The Treasury also released a large subset of the aggregated ZIP code-level data it used in its report.
“I think it helps regulators understand where those pinch points are and where those struggles are,” Ragin said. “I'm not sure that it's going to have a direct effect on Americans and residents in the U.S. I think it's more highlighting the extent of the problem and highlighting, I think in large part, how long we've got to go before we figure out a solution.”
Average homeowner’s insurance premiums per policy increased 8.7% faster than the rate of inflation from 2018 to 2022, according to the report.
But some customers faced substantially larger premium increases than the national average.
Homeowners in communities affected by substantial weather events are paying far more than those elsewhere, according to the report.
From 2018 to 2022, folks living in the 20% of ZIP codes with the highest expected annual losses to buildings from climate-related dangers paid $2,321 in premiums on average, 82% more than those in the 20% lowest climate-risk ZIP codes.
And average nonrenewal rates were about 80% higher for people living in the highest-risk ZIP codes than for those living in the lowest-risk ZIP codes.
Bloomberg reported that seven of the 12 biggest home insurers have limited their coverage in California over the past couple of years, partly because of wildfire risks.
Ragin said if you have a mortgage, you're required to have homeowner’s insurance.
“There are people out there who don't have a mortgage and are going bare, because the cost is so high,” he said. “And they say, ‘You know, my home's destroyed, you know, I guess I'll just be out a lot of money.’ It's a really risky proposition.”
USA Today reported that the share of American homeowners without insurance has jumped from 5% to 12% since 2019.
There's always going to be a segment of people who live in an area that's so high risk that private insurance companies just can't operate there, he said.
So, state-level government plans try to fill in the gaps.

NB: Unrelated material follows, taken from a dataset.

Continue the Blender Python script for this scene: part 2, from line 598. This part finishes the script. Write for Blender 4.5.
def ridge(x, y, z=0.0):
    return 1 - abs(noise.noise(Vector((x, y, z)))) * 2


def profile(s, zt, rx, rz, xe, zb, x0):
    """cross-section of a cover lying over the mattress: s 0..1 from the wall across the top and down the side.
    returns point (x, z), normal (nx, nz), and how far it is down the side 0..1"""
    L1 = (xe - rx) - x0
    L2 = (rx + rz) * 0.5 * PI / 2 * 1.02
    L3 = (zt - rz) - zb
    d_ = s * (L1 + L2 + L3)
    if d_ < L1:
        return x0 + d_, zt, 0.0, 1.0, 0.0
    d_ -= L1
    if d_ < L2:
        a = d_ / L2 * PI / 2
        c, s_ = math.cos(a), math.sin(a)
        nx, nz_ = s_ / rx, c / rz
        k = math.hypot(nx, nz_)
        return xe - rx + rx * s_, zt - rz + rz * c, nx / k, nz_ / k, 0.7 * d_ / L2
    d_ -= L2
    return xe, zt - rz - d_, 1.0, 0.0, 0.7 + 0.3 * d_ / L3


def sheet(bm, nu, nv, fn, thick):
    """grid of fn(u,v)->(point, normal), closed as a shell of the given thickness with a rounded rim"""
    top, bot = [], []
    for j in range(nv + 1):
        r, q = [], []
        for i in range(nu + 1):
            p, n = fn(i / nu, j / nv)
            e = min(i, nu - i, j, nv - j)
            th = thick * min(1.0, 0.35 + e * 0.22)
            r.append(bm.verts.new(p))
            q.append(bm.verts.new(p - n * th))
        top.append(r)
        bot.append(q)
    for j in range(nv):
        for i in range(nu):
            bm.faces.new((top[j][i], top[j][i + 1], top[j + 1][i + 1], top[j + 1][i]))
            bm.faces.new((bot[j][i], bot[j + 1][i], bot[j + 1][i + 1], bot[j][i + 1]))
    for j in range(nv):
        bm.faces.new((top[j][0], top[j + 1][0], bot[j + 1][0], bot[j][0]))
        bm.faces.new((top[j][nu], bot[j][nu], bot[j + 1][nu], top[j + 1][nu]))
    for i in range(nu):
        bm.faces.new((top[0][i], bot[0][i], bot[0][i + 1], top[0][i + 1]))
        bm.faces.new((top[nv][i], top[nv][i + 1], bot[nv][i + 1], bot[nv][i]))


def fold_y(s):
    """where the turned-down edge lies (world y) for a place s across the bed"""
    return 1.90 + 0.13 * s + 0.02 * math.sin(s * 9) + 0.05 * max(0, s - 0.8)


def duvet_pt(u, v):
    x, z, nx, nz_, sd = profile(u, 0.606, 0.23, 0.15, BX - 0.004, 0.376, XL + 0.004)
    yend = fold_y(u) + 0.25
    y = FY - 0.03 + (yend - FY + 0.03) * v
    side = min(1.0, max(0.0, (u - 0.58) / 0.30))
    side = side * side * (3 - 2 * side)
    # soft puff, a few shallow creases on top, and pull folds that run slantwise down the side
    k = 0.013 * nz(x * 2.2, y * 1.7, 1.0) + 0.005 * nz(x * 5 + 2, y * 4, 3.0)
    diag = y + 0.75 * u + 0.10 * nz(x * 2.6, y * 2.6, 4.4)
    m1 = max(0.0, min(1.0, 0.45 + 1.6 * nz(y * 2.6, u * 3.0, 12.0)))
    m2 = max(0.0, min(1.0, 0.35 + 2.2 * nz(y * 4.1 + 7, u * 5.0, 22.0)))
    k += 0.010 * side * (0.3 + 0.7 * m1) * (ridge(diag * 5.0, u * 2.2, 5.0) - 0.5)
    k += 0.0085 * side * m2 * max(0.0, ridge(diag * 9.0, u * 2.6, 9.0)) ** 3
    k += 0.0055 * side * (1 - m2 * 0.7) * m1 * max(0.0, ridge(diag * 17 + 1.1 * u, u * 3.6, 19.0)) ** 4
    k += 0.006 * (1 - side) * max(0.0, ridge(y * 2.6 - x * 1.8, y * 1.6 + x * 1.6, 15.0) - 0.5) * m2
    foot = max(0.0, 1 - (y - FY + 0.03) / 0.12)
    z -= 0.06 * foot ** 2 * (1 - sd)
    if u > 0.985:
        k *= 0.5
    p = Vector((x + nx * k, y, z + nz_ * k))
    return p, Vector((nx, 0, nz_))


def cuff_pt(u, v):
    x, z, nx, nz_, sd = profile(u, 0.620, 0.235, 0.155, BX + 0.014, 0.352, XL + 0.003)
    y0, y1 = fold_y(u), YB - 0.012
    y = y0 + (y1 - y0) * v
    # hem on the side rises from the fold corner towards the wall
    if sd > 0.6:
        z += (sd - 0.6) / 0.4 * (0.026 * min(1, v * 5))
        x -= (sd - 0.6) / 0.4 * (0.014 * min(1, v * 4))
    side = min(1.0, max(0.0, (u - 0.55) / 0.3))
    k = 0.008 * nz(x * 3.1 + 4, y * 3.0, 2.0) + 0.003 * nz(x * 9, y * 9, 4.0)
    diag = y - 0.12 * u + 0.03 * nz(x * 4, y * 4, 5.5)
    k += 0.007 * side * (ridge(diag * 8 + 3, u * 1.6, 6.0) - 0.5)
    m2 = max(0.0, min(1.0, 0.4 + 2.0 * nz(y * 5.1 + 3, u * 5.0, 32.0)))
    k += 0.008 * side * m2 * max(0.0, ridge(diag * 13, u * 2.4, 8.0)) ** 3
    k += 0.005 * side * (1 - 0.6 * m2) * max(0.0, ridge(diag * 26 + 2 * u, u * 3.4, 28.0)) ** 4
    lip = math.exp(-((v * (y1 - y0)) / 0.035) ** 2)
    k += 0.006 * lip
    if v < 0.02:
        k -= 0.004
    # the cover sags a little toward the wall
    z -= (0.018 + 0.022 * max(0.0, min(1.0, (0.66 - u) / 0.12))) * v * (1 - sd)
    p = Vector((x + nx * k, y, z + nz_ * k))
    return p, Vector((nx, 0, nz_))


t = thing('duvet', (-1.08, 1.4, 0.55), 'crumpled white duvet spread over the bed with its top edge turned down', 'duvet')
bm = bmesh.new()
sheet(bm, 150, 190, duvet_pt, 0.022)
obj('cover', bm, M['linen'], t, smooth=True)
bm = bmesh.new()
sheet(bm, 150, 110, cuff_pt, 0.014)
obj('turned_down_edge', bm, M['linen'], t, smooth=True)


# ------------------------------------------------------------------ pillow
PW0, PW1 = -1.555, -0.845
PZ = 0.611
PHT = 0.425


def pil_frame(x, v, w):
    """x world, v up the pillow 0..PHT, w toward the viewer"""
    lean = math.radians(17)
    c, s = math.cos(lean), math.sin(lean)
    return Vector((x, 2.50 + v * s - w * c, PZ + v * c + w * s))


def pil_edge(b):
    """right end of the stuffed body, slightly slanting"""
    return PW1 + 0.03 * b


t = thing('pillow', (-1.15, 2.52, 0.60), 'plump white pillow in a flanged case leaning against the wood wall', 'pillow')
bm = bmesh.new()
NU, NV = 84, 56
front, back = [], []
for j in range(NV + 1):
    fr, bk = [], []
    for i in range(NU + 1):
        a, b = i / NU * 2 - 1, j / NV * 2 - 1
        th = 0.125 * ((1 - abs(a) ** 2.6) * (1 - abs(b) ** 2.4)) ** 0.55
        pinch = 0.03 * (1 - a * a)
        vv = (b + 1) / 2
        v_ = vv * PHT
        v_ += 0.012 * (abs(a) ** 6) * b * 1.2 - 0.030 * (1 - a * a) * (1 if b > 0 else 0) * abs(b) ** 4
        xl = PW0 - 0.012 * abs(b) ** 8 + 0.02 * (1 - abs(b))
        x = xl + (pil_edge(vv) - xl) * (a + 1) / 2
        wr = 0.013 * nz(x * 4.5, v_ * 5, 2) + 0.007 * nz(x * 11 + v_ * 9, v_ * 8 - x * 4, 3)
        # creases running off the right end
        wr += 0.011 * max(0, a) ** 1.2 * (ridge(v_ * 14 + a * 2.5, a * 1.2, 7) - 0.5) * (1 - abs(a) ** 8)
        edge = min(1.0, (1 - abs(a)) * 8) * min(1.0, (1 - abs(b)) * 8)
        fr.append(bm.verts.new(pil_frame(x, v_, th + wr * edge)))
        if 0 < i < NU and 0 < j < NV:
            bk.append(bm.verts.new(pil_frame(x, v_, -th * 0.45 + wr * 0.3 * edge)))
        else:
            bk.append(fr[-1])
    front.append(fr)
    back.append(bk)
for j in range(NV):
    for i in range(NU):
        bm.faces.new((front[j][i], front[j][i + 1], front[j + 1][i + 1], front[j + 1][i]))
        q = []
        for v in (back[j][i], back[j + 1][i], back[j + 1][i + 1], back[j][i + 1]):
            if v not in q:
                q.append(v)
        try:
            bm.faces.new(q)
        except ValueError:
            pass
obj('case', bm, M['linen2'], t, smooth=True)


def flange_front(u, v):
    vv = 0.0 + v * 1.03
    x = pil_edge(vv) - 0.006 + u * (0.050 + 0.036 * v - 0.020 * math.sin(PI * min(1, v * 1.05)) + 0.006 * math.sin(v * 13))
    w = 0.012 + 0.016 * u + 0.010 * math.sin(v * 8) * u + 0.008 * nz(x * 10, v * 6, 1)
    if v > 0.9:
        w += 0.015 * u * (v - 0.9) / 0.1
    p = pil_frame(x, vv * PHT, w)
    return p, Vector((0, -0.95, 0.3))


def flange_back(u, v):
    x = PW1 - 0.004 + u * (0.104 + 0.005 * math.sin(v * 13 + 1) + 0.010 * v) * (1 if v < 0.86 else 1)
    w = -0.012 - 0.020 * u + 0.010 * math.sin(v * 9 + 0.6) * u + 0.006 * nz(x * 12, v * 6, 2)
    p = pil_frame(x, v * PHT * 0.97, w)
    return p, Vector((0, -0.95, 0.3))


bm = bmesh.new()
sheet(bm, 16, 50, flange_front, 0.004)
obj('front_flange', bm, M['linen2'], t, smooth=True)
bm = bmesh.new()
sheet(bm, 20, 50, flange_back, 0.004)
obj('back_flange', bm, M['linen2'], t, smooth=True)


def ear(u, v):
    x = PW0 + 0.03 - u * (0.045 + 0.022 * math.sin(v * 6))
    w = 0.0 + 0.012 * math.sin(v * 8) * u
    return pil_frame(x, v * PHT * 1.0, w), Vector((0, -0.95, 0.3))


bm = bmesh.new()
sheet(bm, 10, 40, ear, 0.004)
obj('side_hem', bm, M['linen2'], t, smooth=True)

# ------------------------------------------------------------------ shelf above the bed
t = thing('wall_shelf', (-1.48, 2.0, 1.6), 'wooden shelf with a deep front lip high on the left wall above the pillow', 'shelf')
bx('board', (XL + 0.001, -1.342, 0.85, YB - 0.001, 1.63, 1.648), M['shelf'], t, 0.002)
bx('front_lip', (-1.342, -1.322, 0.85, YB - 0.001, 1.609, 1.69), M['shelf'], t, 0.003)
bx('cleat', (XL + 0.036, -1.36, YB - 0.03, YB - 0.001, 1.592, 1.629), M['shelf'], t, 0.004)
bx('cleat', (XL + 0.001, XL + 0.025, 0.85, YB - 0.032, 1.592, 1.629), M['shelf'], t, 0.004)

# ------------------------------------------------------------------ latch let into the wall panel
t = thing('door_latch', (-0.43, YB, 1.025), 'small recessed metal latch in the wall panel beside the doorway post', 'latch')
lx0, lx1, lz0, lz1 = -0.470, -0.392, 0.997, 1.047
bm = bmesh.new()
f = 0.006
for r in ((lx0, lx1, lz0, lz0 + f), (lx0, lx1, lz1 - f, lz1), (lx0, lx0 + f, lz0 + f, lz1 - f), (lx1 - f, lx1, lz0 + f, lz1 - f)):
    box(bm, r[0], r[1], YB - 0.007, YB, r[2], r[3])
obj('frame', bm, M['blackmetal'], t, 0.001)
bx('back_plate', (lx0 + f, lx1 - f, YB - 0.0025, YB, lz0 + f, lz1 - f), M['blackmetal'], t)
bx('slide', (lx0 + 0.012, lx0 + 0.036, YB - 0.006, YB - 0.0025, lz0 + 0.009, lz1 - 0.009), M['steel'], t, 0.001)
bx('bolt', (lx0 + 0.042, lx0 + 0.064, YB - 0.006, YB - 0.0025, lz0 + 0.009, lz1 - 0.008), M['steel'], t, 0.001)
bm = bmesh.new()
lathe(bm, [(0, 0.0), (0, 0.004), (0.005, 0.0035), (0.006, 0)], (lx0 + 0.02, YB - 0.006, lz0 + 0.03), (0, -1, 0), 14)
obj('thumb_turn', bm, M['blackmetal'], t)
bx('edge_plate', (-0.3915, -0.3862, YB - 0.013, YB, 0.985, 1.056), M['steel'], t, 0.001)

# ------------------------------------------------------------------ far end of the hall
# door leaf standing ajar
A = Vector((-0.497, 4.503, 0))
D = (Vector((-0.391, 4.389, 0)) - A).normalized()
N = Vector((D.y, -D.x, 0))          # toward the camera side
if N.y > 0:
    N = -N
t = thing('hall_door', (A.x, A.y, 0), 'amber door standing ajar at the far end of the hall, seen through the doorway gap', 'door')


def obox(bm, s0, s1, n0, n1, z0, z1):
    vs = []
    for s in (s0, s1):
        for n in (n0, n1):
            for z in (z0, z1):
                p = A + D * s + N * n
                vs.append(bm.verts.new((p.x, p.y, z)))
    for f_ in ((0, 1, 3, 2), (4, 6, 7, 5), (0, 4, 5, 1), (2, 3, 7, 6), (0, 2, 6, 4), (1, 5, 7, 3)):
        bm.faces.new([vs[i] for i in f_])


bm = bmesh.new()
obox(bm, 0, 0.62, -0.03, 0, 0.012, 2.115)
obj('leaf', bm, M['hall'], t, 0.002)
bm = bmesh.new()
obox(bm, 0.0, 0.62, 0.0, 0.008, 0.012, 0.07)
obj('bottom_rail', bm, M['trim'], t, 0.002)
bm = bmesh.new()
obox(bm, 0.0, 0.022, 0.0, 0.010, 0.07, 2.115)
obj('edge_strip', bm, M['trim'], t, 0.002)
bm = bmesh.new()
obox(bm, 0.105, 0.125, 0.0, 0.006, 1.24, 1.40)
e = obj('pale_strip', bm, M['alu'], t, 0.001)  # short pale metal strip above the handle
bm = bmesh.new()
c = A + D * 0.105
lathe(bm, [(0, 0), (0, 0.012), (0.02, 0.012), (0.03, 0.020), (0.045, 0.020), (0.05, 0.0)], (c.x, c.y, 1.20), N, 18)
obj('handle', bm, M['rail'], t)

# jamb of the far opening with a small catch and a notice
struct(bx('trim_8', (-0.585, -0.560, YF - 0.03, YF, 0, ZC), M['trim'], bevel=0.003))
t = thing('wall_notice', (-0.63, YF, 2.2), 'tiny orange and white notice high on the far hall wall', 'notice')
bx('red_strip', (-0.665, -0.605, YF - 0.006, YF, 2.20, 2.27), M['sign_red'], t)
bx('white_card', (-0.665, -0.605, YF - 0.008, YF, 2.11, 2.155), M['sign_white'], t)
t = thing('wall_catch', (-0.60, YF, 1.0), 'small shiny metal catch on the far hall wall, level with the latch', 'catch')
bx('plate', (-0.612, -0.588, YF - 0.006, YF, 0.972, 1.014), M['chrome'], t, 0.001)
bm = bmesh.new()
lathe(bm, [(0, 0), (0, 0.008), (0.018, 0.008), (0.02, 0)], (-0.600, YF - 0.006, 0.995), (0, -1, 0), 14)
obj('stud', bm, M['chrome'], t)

More Californians, for example, have turned to the FAIR Plan for basic property coverage.
The California FAIR Plan is an insurer of last resort and calls itself a “temporary safety net” for homeowners who can’t get traditional coverage.
The California FAIR Plan said its total exposure is $458 billion, up 61.3% over the last year.
Ragin said higher insurance premiums are partly because of inflation, especially the disproportionate inflation seen in construction costs. That’s impacting everyone, he said.
“But in a high-risk area, that's compounded by the fact that the frequency and severity of these losses is higher,” he said.
Insurance companies spread higher costs across the entire risk pool, he said. But people living in higher-risk areas still get stuck with higher bills.
“On the private market side, prices need to catch up to the risk or we need to lower the risk in order to get it to a place where there's equilibrium,” Ragin said.
He’s a proponent of mitigation efforts as a way of lowering the risks and, ultimately, the insurance costs.
But mitigation isn’t without its own costs or challenges.
And mitigation might not be a priority for budget-focused homeowners.
“You know, would you rather go on vacation or harden your home against wildfire?” Ragin said.
Without Investing in mitigation, without reducing the frequency and the severity the losses, things are just going to continue getting worse, he said.
Some mitigation efforts are costlier than others. It could cost more to raise your home above flood level, for example, than to clear brush to create a 5-foot defensible space as a guard against wildfires.
Insurance companies need to get better at pricing those mitigation efforts into their policies, Ragin said. But insurance companies also need to spend time and money to verify that homeowners actually completed the mitigation efforts they claim to have done.
Local governments can help, he said. For example, they could help elderly homeowners with brush removal.
“Mitigation is the piece that we really need to focus on now,” Ragin said. “Insurance can only do so much.”